Scenes as source code:
-- Begin --
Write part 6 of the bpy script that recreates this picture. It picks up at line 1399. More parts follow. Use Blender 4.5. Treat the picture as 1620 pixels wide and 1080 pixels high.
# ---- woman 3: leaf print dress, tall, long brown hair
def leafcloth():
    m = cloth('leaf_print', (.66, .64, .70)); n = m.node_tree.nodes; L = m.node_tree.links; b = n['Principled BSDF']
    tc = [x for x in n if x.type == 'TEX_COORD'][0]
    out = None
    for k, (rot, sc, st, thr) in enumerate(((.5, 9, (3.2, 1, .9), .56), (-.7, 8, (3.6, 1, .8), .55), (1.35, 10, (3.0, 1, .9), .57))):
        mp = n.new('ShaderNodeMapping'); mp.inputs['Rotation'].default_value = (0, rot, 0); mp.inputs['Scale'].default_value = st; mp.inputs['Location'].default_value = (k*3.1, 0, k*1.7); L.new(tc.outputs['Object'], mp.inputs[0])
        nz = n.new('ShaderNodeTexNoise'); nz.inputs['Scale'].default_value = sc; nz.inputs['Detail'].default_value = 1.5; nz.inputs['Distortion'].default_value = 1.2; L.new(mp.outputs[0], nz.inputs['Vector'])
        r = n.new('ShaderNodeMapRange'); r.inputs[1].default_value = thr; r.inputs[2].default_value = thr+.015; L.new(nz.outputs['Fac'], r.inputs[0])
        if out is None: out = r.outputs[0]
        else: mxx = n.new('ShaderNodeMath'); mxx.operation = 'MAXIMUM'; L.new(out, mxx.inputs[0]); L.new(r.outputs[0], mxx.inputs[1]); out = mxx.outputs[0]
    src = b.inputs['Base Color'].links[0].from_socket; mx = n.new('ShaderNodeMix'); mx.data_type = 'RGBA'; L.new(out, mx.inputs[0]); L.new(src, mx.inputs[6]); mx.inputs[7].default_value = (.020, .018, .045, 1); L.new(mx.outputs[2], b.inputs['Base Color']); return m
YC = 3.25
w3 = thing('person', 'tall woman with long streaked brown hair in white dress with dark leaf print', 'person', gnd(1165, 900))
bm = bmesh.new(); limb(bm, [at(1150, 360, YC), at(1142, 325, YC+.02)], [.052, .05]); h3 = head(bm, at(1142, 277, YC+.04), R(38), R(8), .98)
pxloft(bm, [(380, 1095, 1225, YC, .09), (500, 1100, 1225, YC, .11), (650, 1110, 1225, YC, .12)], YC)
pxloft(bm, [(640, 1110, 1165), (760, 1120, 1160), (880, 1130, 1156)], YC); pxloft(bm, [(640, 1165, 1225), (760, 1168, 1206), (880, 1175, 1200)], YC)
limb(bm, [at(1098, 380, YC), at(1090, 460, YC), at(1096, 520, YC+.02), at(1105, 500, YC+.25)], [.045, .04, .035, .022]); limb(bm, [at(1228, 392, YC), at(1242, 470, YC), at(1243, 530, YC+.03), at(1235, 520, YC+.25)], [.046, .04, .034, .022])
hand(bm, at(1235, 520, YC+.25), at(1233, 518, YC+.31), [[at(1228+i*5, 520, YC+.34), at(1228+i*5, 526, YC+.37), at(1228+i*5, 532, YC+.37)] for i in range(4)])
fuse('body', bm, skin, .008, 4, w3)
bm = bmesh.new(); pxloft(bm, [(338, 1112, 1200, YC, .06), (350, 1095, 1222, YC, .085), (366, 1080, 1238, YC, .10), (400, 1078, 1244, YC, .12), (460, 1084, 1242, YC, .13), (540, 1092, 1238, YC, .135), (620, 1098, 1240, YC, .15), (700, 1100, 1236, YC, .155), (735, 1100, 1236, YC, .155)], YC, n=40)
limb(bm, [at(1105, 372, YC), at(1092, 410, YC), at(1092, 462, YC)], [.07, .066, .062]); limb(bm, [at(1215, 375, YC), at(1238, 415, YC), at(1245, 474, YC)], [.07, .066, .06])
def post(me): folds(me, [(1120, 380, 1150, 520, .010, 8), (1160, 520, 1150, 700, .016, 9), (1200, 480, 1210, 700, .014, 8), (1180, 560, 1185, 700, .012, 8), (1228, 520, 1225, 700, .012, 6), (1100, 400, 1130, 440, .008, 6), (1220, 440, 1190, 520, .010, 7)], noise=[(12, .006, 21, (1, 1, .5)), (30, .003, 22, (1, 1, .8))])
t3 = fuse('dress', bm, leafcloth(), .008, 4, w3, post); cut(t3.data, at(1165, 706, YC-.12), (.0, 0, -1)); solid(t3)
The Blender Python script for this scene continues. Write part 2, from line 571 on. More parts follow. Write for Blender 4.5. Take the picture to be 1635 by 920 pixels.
-- End --
▶ Job
Please output the entries above, every line exactly as it reads.

▶ Answer to this problem
Write part 6 of the bpy script that recreates this picture. It picks up at line 1399. More parts follow. Use Blender 4.5. Treat the picture as 1620 pixels wide and 1080 pixels high.
# ---- woman 3: leaf print dress, tall, long brown hair
def leafcloth():
    m = cloth('leaf_print', (.66, .64, .70)); n = m.node_tree.nodes; L = m.node_tree.links; b = n['Principled BSDF']
    tc = [x for x in n if x.type == 'TEX_COORD'][0]
    out = None
    for k, (rot, sc, st, thr) in enumerate(((.5, 9, (3.2, 1, .9), .56), (-.7, 8, (3.6, 1, .8), .55), (1.35, 10, (3.0, 1, .9), .57))):
        mp = n.new('ShaderNodeMapping'); mp.inputs['Rotation'].default_value = (0, rot, 0); mp.inputs['Scale'].default_value = st; mp.inputs['Location'].default_value = (k*3.1, 0, k*1.7); L.new(tc.outputs['Object'], mp.inputs[0])
        nz = n.new('ShaderNodeTexNoise'); nz.inputs['Scale'].default_value = sc; nz.inputs['Detail'].default_value = 1.5; nz.inputs['Distortion'].default_value = 1.2; L.new(mp.outputs[0], nz.inputs['Vector'])
        r = n.new('ShaderNodeMapRange'); r.inputs[1].default_value = thr; r.inputs[2].default_value = thr+.015; L.new(nz.outputs['Fac'], r.inputs[0])
        if out is None: out = r.outputs[0]
        else: mxx = n.new('ShaderNodeMath'); mxx.operation = 'MAXIMUM'; L.new(out, mxx.inputs[0]); L.new(r.outputs[0], mxx.inputs[1]); out = mxx.outputs[0]
    src = b.inputs['Base Color'].links[0].from_socket; mx = n.new('ShaderNodeMix'); mx.data_type = 'RGBA'; L.new(out, mx.inputs[0]); L.new(src, mx.inputs[6]); mx.inputs[7].default_value = (.020, .018, .045, 1); L.new(mx.outputs[2], b.inputs['Base Color']); return m
YC = 3.25
w3 = thing('person', 'tall woman with long streaked brown hair in white dress with dark leaf print', 'person', gnd(1165, 900))
bm = bmesh.new(); limb(bm, [at(1150, 360, YC), at(1142, 325, YC+.02)], [.052, .05]); h3 = head(bm, at(1142, 277, YC+.04), R(38), R(8), .98)
pxloft(bm, [(380, 1095, 1225, YC, .09), (500, 1100, 1225, YC, .11), (650, 1110, 1225, YC, .12)], YC)
pxloft(bm, [(640, 1110, 1165), (760, 1120, 1160), (880, 1130, 1156)], YC); pxloft(bm, [(640, 1165, 1225), (760, 1168, 1206), (880, 1175, 1200)], YC)
limb(bm, [at(1098, 380, YC), at(1090, 460, YC), at(1096, 520, YC+.02), at(1105, 500, YC+.25)], [.045, .04, .035, .022]); limb(bm, [at(1228, 392, YC), at(1242, 470, YC), at(1243, 530, YC+.03), at(1235, 520, YC+.25)], [.046, .04, .034, .022])
hand(bm, at(1235, 520, YC+.25), at(1233, 518, YC+.31), [[at(1228+i*5, 520, YC+.34), at(1228+i*5, 526, YC+.37), at(1228+i*5, 532, YC+.37)] for i in range(4)])
fuse('body', bm, skin, .008, 4, w3)
bm = bmesh.new(); pxloft(bm, [(338, 1112, 1200, YC, .06), (350, 1095, 1222, YC, .085), (366, 1080, 1238, YC, .10), (400, 1078, 1244, YC, .12), (460, 1084, 1242, YC, .13), (540, 1092, 1238, YC, .135), (620, 1098, 1240, YC, .15), (700, 1100, 1236, YC, .155), (735, 1100, 1236, YC, .155)], YC, n=40)
limb(bm, [at(1105, 372, YC), at(1092, 410, YC), at(1092, 462, YC)], [.07, .066, .062]); limb(bm, [at(1215, 375, YC), at(1238, 415, YC), at(1245, 474, YC)], [.07, .066, .06])
def post(me): folds(me, [(1120, 380, 1150, 520, .010, 8), (1160, 520, 1150, 700, .016, 9), (1200, 480, 1210, 700, .014, 8), (1180, 560, 1185, 700, .012, 8), (1228, 520, 1225, 700, .012, 6), (1100, 400, 1130, 440, .008, 6), (1220, 440, 1190, 520, .010, 7)], noise=[(12, .006, 21, (1, 1, .5)), (30, .003, 22, (1, 1, .8))])
t3 = fuse('dress', bm, leafcloth(), .008, 4, w3, post); cut(t3.data, at(1165, 706, YC-.12), (.0, 0, -1)); solid(t3)
The Blender Python script for this scene continues. Write part 2, from line 571 on. More parts follow. Write for Blender 4.5. Take the picture to be 1635 by 920 pixels.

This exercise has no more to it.